God is going to put on a continuing and perpetual public display of his “grace” toward us! Heaven is not one grand, momentary flash of excitement followed by an eternity of boredom. Heaven is not going to be an endless series of earthly re-runs! There will be a new episode of divine grace every day! A new revelation every moment of some heretofore unseen aspect of the unfathomable complexity of divine compassion. A new and fresh disclosure of an implication or consequence of God’s mercy, every day. A novel and stunning explanation of the meaning of what God has done for us, without end.

In heaven our experience of God’s grace won’t be a bit here and a bit there. Paul says there will be a display of the “immeasurable riches” of his grace. His grace cannot be quantified. His grace exceeds calculation. God isn’t simply gracious: his grace is deep, wide, high, wealthy, plentiful, abounding, infinitely replenishing.

There will never be an end to God’s grace and kindness to us in Jesus. Never! Not for all eternity! The point of Paul’s effusive language is to emphasize that the grace of God in Christ is endlessly infinite, endlessly complex, endlessly deep, endlessly new, endlessly fresh, endlessly profound. God is infinite. Therefore, so too are his attributes. Throughout the ages to come, forever and ever, we will be the recipients each instant of an ever increasing and more stunning, more fascinating, and thus inescapably more enjoyable display of God’s grace than before.

With that unending and ever-increasing display will come an unending and ever-increasing discovery on our part of more of the depths and greatness of God’s grace. We will learn and grasp and comprehend more of the height and depth and width and breadth of his saving love. We will see ever new and always fresh displays and manifestations of his kindness. The knowledge we gain when we enter heaven will forever grow and deepen and expand and intensify and multiply.
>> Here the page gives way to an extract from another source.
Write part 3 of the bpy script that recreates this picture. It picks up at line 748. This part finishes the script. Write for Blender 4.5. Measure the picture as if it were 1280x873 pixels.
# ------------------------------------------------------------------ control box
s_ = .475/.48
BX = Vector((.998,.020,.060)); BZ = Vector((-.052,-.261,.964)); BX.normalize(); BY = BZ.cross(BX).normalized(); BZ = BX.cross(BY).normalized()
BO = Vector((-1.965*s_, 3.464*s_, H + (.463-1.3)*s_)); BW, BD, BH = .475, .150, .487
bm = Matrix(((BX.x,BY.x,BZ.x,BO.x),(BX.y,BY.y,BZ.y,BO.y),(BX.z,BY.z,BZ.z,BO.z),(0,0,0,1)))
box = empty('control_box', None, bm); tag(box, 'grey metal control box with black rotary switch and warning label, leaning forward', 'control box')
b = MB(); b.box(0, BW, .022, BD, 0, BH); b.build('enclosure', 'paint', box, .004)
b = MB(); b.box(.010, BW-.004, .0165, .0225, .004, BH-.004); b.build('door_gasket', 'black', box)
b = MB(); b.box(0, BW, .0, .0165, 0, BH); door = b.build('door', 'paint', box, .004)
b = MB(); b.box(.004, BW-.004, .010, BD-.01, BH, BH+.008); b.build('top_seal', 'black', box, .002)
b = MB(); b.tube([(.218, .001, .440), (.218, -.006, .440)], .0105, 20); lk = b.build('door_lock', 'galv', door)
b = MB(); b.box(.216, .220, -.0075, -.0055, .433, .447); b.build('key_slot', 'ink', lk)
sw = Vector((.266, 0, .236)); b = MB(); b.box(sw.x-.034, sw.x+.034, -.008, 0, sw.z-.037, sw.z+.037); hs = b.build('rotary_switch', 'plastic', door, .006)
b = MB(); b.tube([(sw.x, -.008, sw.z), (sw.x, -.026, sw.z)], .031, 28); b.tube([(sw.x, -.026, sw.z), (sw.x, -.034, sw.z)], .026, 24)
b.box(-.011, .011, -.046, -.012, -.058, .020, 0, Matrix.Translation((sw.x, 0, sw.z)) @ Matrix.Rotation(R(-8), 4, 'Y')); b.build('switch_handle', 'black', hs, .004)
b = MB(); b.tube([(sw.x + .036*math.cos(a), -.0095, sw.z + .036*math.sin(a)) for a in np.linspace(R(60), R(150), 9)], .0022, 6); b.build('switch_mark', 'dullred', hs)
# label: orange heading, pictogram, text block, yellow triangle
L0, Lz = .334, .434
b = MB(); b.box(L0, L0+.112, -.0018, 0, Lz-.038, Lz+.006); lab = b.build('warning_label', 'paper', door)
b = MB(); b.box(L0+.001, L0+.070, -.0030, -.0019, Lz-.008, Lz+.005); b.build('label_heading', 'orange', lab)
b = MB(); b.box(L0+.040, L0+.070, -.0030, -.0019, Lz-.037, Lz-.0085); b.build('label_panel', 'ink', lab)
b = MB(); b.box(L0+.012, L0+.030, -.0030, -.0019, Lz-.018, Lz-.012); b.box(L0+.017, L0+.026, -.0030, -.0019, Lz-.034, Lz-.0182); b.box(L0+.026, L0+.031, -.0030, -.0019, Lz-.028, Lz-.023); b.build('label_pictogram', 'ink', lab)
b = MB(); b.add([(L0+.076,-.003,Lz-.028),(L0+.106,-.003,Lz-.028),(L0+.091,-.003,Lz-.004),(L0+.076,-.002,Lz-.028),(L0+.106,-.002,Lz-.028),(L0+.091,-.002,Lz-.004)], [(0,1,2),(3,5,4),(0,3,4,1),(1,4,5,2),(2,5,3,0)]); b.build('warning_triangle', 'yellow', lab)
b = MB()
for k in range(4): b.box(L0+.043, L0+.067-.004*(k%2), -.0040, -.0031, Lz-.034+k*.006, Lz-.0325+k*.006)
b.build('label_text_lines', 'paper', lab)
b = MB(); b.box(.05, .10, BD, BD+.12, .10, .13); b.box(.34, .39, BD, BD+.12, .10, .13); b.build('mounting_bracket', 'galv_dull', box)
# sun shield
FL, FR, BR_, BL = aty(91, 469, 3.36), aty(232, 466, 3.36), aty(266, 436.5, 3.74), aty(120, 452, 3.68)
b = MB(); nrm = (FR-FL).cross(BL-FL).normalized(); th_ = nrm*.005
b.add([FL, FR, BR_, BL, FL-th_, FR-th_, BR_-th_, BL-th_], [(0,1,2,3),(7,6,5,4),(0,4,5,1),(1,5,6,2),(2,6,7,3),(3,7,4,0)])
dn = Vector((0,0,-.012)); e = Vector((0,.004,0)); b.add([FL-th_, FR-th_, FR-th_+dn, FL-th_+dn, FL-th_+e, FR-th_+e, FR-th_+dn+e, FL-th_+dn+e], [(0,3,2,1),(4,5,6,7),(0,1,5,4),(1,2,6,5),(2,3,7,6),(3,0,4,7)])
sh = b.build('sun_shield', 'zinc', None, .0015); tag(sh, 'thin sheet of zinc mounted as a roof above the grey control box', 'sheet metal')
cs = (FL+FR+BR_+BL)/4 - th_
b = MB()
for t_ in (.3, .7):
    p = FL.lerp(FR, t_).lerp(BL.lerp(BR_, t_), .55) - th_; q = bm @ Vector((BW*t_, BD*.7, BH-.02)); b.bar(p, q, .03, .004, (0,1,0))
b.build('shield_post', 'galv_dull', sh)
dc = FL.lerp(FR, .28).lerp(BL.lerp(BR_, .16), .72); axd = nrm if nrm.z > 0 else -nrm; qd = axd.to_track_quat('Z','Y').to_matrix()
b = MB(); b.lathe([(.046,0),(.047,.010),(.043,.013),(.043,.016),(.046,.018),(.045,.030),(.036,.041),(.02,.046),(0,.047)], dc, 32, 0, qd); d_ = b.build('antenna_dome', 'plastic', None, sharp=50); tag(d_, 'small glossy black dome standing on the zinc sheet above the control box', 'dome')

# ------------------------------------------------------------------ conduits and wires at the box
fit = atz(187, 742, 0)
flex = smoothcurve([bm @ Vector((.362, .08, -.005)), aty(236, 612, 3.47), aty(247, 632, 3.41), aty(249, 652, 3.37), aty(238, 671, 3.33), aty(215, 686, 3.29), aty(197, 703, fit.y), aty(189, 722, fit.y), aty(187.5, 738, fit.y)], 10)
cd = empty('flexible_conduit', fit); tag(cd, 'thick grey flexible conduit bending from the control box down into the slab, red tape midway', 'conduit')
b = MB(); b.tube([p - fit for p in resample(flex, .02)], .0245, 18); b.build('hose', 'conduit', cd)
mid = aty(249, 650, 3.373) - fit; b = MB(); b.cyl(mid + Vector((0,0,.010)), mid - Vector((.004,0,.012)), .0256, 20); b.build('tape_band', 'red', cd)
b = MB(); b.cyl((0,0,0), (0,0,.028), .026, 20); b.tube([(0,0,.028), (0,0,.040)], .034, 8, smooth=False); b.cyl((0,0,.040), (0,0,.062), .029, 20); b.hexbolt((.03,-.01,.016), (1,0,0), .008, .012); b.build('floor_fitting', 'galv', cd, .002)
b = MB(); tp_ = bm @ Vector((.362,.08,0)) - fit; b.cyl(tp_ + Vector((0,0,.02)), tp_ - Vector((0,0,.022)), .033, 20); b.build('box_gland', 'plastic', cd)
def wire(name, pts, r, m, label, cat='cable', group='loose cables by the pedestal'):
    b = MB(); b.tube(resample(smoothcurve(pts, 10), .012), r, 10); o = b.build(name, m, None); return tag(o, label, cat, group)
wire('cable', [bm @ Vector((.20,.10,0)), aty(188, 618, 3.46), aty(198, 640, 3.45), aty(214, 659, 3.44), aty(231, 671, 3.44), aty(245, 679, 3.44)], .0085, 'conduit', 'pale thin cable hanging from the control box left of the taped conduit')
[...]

We will constantly be more amazed with God, more in love with God, and thus ever more relishing his presence and our relationship with him. Our experience of God will never reach it consummation. We will never finally arrive, as if upon reaching a peak we discover there is nothing beyond. Our experience of God will never become stale. It will deepen and develop, intensify and amplify, unfold and increase, broaden and balloon.

Our relishing and rejoicing in God will sharpen and spread and extend and progress and mature and flower and blossom and widen and stretch and swell and snowball and inflate and lengthen and augment and advance and proliferate and accumulate and accelerate and multiply and heighten and reach a crescendo that will even then be only the beginning of an eternity of new and fresh insights into the majesty of who God is!

1 Comment

Hey Dr Storms, I love reading your articles and glean from your insights regularly. I did have one question, I've heard it in songs and culture but it has always just felt odd to say I am "in love" with God or Jesus. I noticed you mentioned in love with God. Am I just bringing meaning to that statement that I should not? Love them, absolutely, just not sure if I'm "in" love with them. Thanks for your help on this if you have time to answer.

God bless you and the ministry He has called you to.